=== Written task ===
Will you output all of the data below exactly, omitting the images?

=== Data records ===
-------
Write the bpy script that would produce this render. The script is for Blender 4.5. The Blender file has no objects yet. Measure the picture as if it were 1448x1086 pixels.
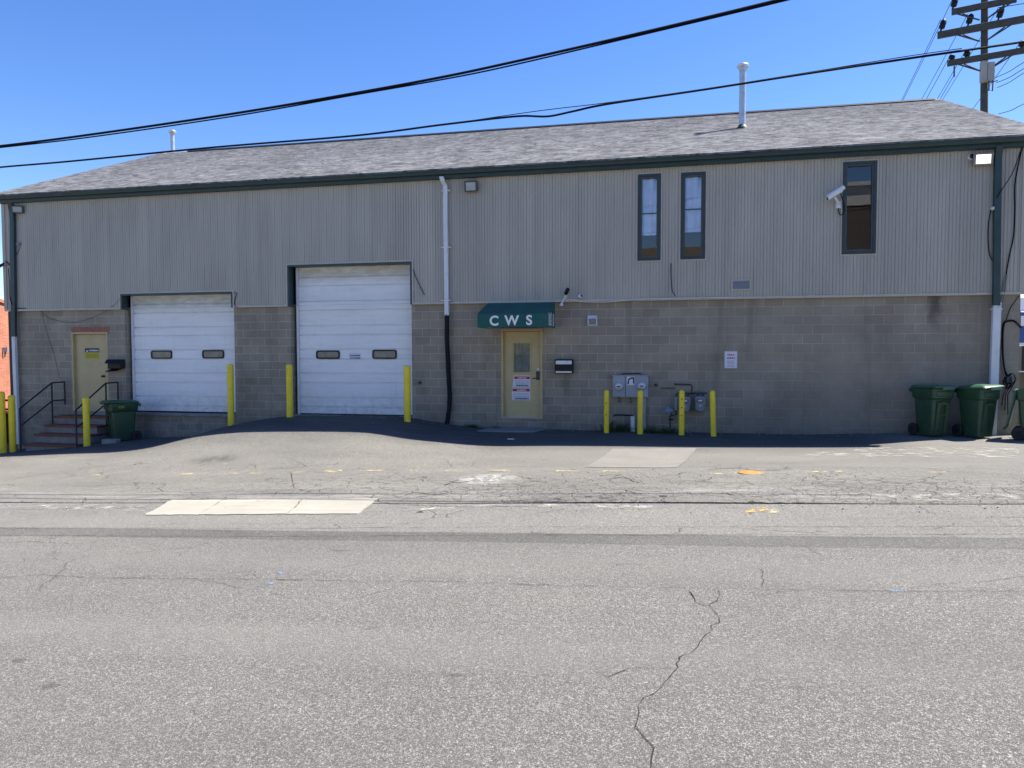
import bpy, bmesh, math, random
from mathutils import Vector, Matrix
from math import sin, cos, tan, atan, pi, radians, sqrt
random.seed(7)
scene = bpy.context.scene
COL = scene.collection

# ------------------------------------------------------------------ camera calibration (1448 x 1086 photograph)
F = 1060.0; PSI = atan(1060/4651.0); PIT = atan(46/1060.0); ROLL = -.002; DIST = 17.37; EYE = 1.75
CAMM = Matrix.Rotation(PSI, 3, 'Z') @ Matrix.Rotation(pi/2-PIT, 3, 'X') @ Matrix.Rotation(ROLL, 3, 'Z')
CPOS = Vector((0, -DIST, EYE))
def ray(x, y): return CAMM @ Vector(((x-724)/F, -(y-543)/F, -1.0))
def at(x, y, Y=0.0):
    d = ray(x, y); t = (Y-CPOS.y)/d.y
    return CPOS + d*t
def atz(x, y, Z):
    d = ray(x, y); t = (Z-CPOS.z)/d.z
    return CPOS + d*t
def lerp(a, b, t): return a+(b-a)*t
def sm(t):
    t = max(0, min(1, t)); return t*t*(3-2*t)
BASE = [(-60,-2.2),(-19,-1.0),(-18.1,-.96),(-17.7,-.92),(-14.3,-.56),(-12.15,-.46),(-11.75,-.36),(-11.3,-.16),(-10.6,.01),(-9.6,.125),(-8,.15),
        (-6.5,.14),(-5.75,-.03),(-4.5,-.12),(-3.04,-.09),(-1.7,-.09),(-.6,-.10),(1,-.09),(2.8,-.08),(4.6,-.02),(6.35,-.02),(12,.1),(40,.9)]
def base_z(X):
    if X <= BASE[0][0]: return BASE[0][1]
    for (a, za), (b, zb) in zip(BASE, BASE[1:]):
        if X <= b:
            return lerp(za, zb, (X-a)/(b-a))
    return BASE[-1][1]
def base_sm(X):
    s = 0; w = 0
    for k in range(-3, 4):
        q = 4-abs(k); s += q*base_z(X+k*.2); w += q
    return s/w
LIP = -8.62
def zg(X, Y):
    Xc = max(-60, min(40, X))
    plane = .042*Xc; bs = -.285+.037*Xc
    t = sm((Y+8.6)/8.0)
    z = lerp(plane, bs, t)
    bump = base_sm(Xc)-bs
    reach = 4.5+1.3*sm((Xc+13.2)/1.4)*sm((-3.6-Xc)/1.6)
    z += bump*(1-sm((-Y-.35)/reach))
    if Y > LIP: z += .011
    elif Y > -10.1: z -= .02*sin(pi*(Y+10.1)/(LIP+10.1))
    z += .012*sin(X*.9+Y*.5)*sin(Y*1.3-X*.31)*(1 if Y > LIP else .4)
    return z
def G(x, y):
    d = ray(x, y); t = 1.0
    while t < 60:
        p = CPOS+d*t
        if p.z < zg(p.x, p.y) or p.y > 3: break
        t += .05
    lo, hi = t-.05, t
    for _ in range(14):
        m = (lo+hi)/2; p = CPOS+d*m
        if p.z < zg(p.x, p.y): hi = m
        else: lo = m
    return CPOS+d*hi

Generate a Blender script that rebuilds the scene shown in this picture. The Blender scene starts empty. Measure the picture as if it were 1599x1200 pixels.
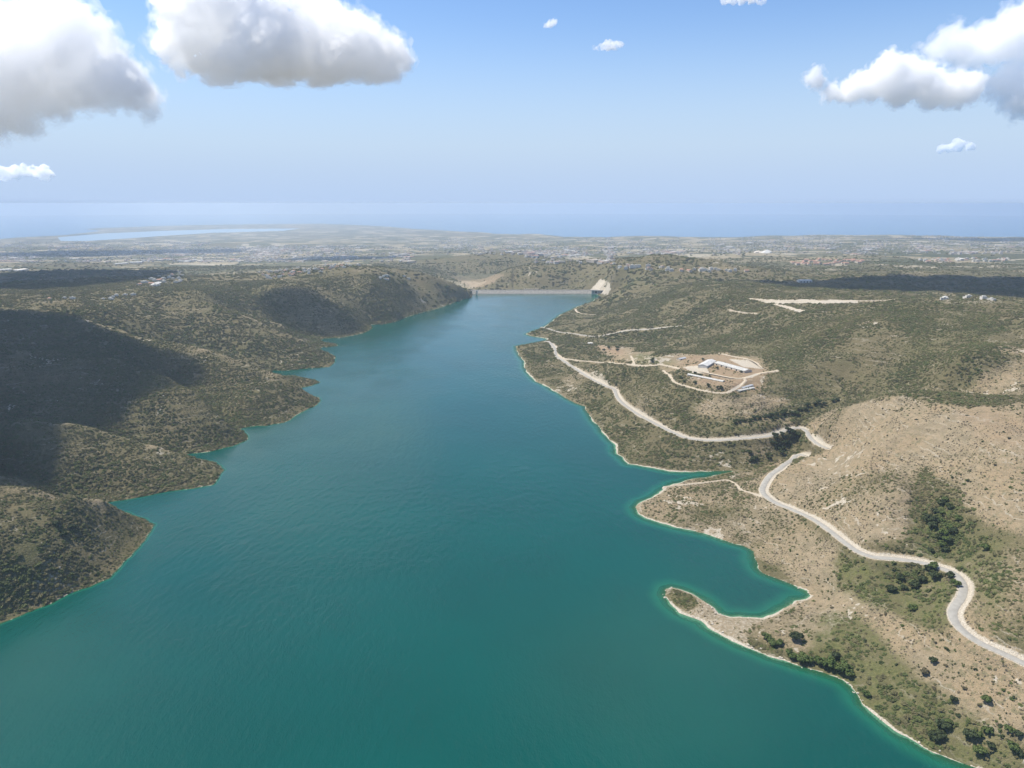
-------
=== Solution for this task ===
Write the bpy script that would produce this render. The script is for Blender 4.5. The Blender file has no objects yet. Measure the picture as if it were 1448x1086 pixels.
import bpy, bmesh, math, random
from mathutils import Vector, Matrix
from math import sin, cos, tan, atan, pi, radians, sqrt
random.seed(7)
scene = bpy.context.scene
COL = scene.collection

# ------------------------------------------------------------------ camera calibration (1448 x 1086 photograph)
F = 1060.0; PSI = atan(1060/4651.0); PIT = atan(46/1060.0); ROLL = -.002; DIST = 17.37; EYE = 1.75
CAMM = Matrix.Rotation(PSI, 3, 'Z') @ Matrix.Rotation(pi/2-PIT, 3, 'X') @ Matrix.Rotation(ROLL, 3, 'Z')
CPOS = Vector((0, -DIST, EYE))
def ray(x, y): return CAMM @ Vector(((x-724)/F, -(y-543)/F, -1.0))
def at(x, y, Y=0.0):
    d = ray(x, y); t = (Y-CPOS.y)/d.y
    return CPOS + d*t
def atz(x, y, Z):
    d = ray(x, y); t = (Z-CPOS.z)/d.z
    return CPOS + d*t
def lerp(a, b, t): return a+(b-a)*t
def sm(t):
    t = max(0, min(1, t)); return t*t*(3-2*t)
BASE = [(-60,-2.2),(-19,-1.0),(-18.1,-.96),(-17.7,-.92),(-14.3,-.56),(-12.15,-.46),(-11.75,-.36),(-11.3,-.16),(-10.6,.01),(-9.6,.125),(-8,.15),
        (-6.5,.14),(-5.75,-.03),(-4.5,-.12),(-3.04,-.09),(-1.7,-.09),(-.6,-.10),(1,-.09),(2.8,-.08),(4.6,-.02),(6.35,-.02),(12,.1),(40,.9)]
def base_z(X):
    if X <= BASE[0][0]: return BASE[0][1]
    for (a, za), (b, zb) in zip(BASE, BASE[1:]):
        if X <= b:
            return lerp(za, zb, (X-a)/(b-a))
    return BASE[-1][1]
def base_sm(X):
    s = 0; w = 0
    for k in range(-3, 4):
        q = 4-abs(k); s += q*base_z(X+k*.2); w += q
    return s/w
LIP = -8.62
def zg(X, Y):
    Xc = max(-60, min(40, X))
    plane = .042*Xc; bs = -.285+.037*Xc
    t = sm((Y+8.6)/8.0)
    z = lerp(plane, bs, t)
    bump = base_sm(Xc)-bs
    reach = 4.5+1.3*sm((Xc+13.2)/1.4)*sm((-3.6-Xc)/1.6)
    z += bump*(1-sm((-Y-.35)/reach))
    if Y > LIP: z += .011
    elif Y > -10.1: z -= .02*sin(pi*(Y+10.1)/(LIP+10.1))
    z += .012*sin(X*.9+Y*.5)*sin(Y*1.3-X*.31)*(1 if Y > LIP else .4)
    return z
def G(x, y):
    d = ray(x, y); t = 1.0
    while t < 60:
        p = CPOS+d*t
        if p.z < zg(p.x, p.y) or p.y > 3: break
        t += .05
    lo, hi = t-.05, t
    for _ in range(14):
        m = (lo+hi)/2; p = CPOS+d*m
        if p.z < zg(p.x, p.y): hi = m
        else: lo = m
    return CPOS+d*hi

Generate a Blender script that rebuilds the scene shown in this picture. The Blender scene starts empty. Measure the picture as if it were 1599x1200 pixels.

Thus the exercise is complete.